**** Given entries
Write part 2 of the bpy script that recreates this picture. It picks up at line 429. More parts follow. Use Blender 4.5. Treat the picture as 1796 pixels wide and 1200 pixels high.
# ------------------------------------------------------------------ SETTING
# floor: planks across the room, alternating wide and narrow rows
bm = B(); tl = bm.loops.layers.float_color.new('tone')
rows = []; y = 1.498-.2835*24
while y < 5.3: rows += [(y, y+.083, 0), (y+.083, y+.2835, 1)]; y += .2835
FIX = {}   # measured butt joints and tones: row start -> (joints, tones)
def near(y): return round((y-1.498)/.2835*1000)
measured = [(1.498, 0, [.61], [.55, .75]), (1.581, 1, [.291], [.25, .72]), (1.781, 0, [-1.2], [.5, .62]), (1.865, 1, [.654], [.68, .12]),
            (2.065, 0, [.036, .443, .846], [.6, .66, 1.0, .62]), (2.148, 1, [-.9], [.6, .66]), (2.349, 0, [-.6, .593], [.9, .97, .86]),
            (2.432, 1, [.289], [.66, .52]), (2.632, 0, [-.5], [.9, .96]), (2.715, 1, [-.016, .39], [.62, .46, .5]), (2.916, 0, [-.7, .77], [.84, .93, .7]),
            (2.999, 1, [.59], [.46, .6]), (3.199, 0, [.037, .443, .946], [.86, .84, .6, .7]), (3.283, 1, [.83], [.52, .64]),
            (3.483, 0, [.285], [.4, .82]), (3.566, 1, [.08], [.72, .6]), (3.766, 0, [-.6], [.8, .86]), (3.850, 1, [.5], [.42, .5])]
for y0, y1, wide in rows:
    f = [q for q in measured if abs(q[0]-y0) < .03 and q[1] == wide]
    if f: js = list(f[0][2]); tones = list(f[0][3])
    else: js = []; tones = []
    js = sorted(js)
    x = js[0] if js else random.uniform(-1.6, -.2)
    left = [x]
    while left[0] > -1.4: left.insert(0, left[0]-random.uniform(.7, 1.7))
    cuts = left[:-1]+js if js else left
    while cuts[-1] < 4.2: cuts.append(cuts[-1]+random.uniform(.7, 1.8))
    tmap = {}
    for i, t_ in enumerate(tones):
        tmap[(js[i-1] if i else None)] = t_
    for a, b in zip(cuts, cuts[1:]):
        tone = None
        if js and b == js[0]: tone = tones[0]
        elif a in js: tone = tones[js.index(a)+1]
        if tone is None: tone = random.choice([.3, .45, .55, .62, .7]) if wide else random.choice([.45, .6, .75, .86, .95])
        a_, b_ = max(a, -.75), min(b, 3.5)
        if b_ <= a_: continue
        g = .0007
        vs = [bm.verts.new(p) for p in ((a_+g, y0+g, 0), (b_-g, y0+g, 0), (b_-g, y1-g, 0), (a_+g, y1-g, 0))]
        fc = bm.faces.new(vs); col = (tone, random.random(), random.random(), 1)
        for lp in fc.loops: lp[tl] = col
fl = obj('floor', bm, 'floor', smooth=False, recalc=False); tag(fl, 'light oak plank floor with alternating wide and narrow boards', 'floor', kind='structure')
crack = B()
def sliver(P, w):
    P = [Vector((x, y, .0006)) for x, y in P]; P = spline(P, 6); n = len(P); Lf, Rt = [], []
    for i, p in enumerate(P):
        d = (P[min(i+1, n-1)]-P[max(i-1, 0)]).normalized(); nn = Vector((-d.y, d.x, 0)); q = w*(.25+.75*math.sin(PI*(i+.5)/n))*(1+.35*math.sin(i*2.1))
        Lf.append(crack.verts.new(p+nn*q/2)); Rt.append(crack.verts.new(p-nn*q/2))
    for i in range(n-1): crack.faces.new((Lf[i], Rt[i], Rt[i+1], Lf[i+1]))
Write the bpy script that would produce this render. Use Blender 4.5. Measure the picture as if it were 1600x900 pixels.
********
Exercise requirements »
State how many lines of the listing above hold the word "script", with nothing but the number.

The answer »
2